Data entries:
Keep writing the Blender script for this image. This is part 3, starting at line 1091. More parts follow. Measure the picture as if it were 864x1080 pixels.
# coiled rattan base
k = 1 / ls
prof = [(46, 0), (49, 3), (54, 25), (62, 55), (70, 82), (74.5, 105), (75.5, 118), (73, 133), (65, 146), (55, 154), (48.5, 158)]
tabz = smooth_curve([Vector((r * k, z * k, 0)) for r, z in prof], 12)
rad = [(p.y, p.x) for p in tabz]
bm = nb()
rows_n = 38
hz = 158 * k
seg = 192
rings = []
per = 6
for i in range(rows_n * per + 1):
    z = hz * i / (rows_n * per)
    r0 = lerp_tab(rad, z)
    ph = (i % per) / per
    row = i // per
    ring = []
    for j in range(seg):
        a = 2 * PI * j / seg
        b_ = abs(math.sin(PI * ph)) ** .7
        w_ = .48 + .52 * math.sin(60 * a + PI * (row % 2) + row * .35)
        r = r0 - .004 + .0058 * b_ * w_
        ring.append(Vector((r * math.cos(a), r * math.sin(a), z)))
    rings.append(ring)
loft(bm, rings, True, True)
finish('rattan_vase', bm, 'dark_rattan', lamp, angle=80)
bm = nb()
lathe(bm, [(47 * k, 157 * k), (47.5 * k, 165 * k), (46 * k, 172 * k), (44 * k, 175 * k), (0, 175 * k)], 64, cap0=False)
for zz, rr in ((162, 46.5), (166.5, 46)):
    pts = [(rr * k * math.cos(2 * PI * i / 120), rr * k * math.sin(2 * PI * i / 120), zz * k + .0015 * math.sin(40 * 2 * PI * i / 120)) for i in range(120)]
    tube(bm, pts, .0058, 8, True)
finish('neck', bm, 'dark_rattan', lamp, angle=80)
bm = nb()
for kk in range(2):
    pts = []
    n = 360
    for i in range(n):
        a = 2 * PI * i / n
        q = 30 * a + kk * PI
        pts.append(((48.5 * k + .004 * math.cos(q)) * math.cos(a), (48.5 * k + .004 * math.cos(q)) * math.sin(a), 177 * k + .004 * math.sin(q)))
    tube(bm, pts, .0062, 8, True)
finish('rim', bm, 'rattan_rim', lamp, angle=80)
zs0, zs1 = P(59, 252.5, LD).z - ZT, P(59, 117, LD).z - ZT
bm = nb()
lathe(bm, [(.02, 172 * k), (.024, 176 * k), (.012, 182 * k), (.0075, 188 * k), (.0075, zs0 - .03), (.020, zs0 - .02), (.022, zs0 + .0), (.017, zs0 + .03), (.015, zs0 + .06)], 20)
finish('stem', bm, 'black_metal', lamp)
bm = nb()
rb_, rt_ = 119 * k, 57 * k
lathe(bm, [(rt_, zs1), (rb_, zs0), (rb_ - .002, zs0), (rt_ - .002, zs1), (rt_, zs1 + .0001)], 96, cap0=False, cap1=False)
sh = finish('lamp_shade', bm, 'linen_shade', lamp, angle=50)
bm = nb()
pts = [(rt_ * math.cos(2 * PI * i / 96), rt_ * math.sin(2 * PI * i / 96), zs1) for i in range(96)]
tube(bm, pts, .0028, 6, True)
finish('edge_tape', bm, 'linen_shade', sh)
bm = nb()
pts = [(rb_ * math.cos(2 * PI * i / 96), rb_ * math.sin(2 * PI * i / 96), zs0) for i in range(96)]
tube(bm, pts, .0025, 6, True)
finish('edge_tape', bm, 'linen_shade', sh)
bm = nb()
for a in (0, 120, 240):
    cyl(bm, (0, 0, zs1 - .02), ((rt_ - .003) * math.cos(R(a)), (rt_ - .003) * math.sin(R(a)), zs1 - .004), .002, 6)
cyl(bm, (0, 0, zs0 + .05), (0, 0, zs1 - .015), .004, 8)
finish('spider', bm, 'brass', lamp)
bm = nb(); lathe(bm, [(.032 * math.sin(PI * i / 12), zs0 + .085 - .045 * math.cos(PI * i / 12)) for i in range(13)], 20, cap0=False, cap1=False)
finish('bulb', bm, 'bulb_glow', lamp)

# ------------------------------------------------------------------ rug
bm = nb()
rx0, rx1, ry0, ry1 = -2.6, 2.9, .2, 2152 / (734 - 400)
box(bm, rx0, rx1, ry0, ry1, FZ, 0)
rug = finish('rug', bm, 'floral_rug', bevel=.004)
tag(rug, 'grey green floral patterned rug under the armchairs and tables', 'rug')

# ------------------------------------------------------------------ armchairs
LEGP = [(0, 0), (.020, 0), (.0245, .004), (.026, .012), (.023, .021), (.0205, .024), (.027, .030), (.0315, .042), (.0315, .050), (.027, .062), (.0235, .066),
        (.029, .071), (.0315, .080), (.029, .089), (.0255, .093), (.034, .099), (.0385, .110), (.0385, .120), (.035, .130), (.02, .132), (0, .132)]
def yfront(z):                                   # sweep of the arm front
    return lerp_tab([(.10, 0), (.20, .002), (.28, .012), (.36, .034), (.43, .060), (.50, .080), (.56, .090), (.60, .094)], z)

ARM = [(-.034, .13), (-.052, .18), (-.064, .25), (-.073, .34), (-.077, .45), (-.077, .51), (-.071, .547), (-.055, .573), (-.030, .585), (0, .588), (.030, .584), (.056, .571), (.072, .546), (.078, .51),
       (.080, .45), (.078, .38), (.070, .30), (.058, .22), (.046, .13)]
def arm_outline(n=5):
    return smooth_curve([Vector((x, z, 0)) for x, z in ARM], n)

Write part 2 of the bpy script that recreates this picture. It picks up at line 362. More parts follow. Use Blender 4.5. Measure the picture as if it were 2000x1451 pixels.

## Task to carry out
Repeat all the entries exactly as given.

## The result
Keep writing the Blender script for this image. This is part 3, starting at line 1091. More parts follow. Measure the picture as if it were 864x1080 pixels.
# coiled rattan base
k = 1 / ls
prof = [(46, 0), (49, 3), (54, 25), (62, 55), (70, 82), (74.5, 105), (75.5, 118), (73, 133), (65, 146), (55, 154), (48.5, 158)]
tabz = smooth_curve([Vector((r * k, z * k, 0)) for r, z in prof], 12)
rad = [(p.y, p.x) for p in tabz]
bm = nb()
rows_n = 38
hz = 158 * k
seg = 192
rings = []
per = 6
for i in range(rows_n * per + 1):
    z = hz * i / (rows_n * per)
    r0 = lerp_tab(rad, z)
    ph = (i % per) / per
    row = i // per
    ring = []
    for j in range(seg):
        a = 2 * PI * j / seg
        b_ = abs(math.sin(PI * ph)) ** .7
        w_ = .48 + .52 * math.sin(60 * a + PI * (row % 2) + row * .35)
        r = r0 - .004 + .0058 * b_ * w_
        ring.append(Vector((r * math.cos(a), r * math.sin(a), z)))
    rings.append(ring)
loft(bm, rings, True, True)
finish('rattan_vase', bm, 'dark_rattan', lamp, angle=80)
bm = nb()
lathe(bm, [(47 * k, 157 * k), (47.5 * k, 165 * k), (46 * k, 172 * k), (44 * k, 175 * k), (0, 175 * k)], 64, cap0=False)
for zz, rr in ((162, 46.5), (166.5, 46)):
    pts = [(rr * k * math.cos(2 * PI * i / 120), rr * k * math.sin(2 * PI * i / 120), zz * k + .0015 * math.sin(40 * 2 * PI * i / 120)) for i in range(120)]
    tube(bm, pts, .0058, 8, True)
finish('neck', bm, 'dark_rattan', lamp, angle=80)
bm = nb()
for kk in range(2):
    pts = []
    n = 360
    for i in range(n):
        a = 2 * PI * i / n
        q = 30 * a + kk * PI
        pts.append(((48.5 * k + .004 * math.cos(q)) * math.cos(a), (48.5 * k + .004 * math.cos(q)) * math.sin(a), 177 * k + .004 * math.sin(q)))
    tube(bm, pts, .0062, 8, True)
finish('rim', bm, 'rattan_rim', lamp, angle=80)
zs0, zs1 = P(59, 252.5, LD).z - ZT, P(59, 117, LD).z - ZT
bm = nb()
lathe(bm, [(.02, 172 * k), (.024, 176 * k), (.012, 182 * k), (.0075, 188 * k), (.0075, zs0 - .03), (.020, zs0 - .02), (.022, zs0 + .0), (.017, zs0 + .03), (.015, zs0 + .06)], 20)
finish('stem', bm, 'black_metal', lamp)
bm = nb()
rb_, rt_ = 119 * k, 57 * k
lathe(bm, [(rt_, zs1), (rb_, zs0), (rb_ - .002, zs0), (rt_ - .002, zs1), (rt_, zs1 + .0001)], 96, cap0=False, cap1=False)
sh = finish('lamp_shade', bm, 'linen_shade', lamp, angle=50)
bm = nb()
pts = [(rt_ * math.cos(2 * PI * i / 96), rt_ * math.sin(2 * PI * i / 96), zs1) for i in range(96)]
tube(bm, pts, .0028, 6, True)
finish('edge_tape', bm, 'linen_shade', sh)
bm = nb()
pts = [(rb_ * math.cos(2 * PI * i / 96), rb_ * math.sin(2 * PI * i / 96), zs0) for i in range(96)]
tube(bm, pts, .0025, 6, True)
finish('edge_tape', bm, 'linen_shade', sh)
bm = nb()
for a in (0, 120, 240):
    cyl(bm, (0, 0, zs1 - .02), ((rt_ - .003) * math.cos(R(a)), (rt_ - .003) * math.sin(R(a)), zs1 - .004), .002, 6)
cyl(bm, (0, 0, zs0 + .05), (0, 0, zs1 - .015), .004, 8)
finish('spider', bm, 'brass', lamp)
bm = nb(); lathe(bm, [(.032 * math.sin(PI * i / 12), zs0 + .085 - .045 * math.cos(PI * i / 12)) for i in range(13)], 20, cap0=False, cap1=False)
finish('bulb', bm, 'bulb_glow', lamp)

# ------------------------------------------------------------------ rug
bm = nb()
rx0, rx1, ry0, ry1 = -2.6, 2.9, .2, 2152 / (734 - 400)
box(bm, rx0, rx1, ry0, ry1, FZ, 0)
rug = finish('rug', bm, 'floral_rug', bevel=.004)
tag(rug, 'grey green floral patterned rug under the armchairs and tables', 'rug')

# ------------------------------------------------------------------ armchairs
LEGP = [(0, 0), (.020, 0), (.0245, .004), (.026, .012), (.023, .021), (.0205, .024), (.027, .030), (.0315, .042), (.0315, .050), (.027, .062), (.0235, .066),
        (.029, .071), (.0315, .080), (.029, .089), (.0255, .093), (.034, .099), (.0385, .110), (.0385, .120), (.035, .130), (.02, .132), (0, .132)]
def yfront(z):                                   # sweep of the arm front
    return lerp_tab([(.10, 0), (.20, .002), (.28, .012), (.36, .034), (.43, .060), (.50, .080), (.56, .090), (.60, .094)], z)

ARM = [(-.034, .13), (-.052, .18), (-.064, .25), (-.073, .34), (-.077, .45), (-.077, .51), (-.071, .547), (-.055, .573), (-.030, .585), (0, .588), (.030, .584), (.056, .571), (.072, .546), (.078, .51),
       (.080, .45), (.078, .38), (.070, .30), (.058, .22), (.046, .13)]
def arm_outline(n=5):
    return smooth_curve([Vector((x, z, 0)) for x, z in ARM], n)

Write part 2 of the bpy script that recreates this picture. It picks up at line 362. More parts follow. Use Blender 4.5. Measure the picture as if it were 2000x1451 pixels.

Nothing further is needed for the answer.